2. Facilitating the discussion.

a) It is your job as moderator to get the discussion going and guide the pace and direction. But remember the audience has come to hear the panelists speak, not you, so avoid making over-long introductory comments. Invite each panelist to introduce him or herself (no more than 5 minutes) and then start by posing a few questions that you have prepared beforehand with the panel. One good approach can be to pose a general question and invite each panelist in turn to express his or her view.

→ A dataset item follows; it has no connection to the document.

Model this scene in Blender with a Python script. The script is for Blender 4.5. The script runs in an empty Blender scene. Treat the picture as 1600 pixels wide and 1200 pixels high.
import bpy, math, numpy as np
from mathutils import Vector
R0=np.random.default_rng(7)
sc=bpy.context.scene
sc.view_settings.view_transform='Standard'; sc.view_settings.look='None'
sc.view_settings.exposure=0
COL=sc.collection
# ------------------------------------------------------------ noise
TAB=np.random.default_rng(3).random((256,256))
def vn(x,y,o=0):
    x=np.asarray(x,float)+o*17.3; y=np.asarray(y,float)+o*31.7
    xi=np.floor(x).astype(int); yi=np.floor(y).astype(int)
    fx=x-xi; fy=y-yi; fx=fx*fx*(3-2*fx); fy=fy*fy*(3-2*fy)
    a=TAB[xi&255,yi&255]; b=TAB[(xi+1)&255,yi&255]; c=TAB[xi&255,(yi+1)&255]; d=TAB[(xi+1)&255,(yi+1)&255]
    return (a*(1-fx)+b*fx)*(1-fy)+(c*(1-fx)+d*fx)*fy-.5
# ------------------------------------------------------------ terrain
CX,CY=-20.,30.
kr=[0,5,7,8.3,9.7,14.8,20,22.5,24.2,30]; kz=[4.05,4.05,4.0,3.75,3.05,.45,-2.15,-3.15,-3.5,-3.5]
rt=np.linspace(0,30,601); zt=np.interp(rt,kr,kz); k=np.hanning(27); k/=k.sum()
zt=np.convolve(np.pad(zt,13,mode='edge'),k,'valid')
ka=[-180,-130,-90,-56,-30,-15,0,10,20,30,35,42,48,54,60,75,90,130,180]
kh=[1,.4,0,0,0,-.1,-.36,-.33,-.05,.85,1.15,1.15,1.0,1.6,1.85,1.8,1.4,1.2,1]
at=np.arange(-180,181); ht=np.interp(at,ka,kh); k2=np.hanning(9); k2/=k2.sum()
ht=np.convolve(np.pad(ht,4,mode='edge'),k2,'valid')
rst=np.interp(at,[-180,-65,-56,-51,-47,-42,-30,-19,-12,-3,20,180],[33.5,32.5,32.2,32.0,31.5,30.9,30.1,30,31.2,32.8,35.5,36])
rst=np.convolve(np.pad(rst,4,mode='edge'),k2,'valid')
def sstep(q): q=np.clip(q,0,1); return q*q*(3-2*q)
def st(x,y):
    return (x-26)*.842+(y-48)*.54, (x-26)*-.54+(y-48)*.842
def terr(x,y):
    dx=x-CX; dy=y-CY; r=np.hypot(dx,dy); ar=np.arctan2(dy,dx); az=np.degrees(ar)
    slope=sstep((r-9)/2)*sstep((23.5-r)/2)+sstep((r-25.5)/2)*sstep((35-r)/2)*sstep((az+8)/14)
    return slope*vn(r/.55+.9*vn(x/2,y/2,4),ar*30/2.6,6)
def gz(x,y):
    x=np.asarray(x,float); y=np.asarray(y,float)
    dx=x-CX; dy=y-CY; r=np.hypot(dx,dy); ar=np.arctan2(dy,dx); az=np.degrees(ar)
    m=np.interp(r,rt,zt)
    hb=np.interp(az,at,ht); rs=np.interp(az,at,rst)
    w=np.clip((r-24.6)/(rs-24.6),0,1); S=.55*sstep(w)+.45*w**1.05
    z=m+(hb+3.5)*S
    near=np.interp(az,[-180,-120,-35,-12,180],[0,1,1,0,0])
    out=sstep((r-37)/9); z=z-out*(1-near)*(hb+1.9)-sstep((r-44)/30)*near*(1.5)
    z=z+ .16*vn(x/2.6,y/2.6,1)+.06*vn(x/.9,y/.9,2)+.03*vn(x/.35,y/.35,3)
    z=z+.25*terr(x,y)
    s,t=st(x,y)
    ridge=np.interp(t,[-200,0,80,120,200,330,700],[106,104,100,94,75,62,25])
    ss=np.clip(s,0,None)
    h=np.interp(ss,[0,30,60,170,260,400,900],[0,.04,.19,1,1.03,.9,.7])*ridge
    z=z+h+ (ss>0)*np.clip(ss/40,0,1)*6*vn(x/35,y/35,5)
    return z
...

b) Usually there will be questions from the audience. If the question is not audible, repeat it so that everyone can hear - it can be helpful to have a microphone available for audience questions so that you do not need to repeat them. Sometimes audience members may use the opportunity as a platform or make long rambling comments prior to their question. The moderator is responsible for bringing these questions back to focus, and if necessary for moving the discussion on to the next question. Do not allow any one individual to monopolize the airtime but firmly interrupt if necessary and direct the question to another panelist, or invite another person to ask a new question

3. Time management. The moderator is responsible for keeping the discussion on track. Carefully plan your time beforehand - for introductions, the main topics to be covered and allow time for audience questions at the end.

I hope these moderator tips are helpful in eliciting lively and dynamic panel discussions from your invited experts. What other tips can you share?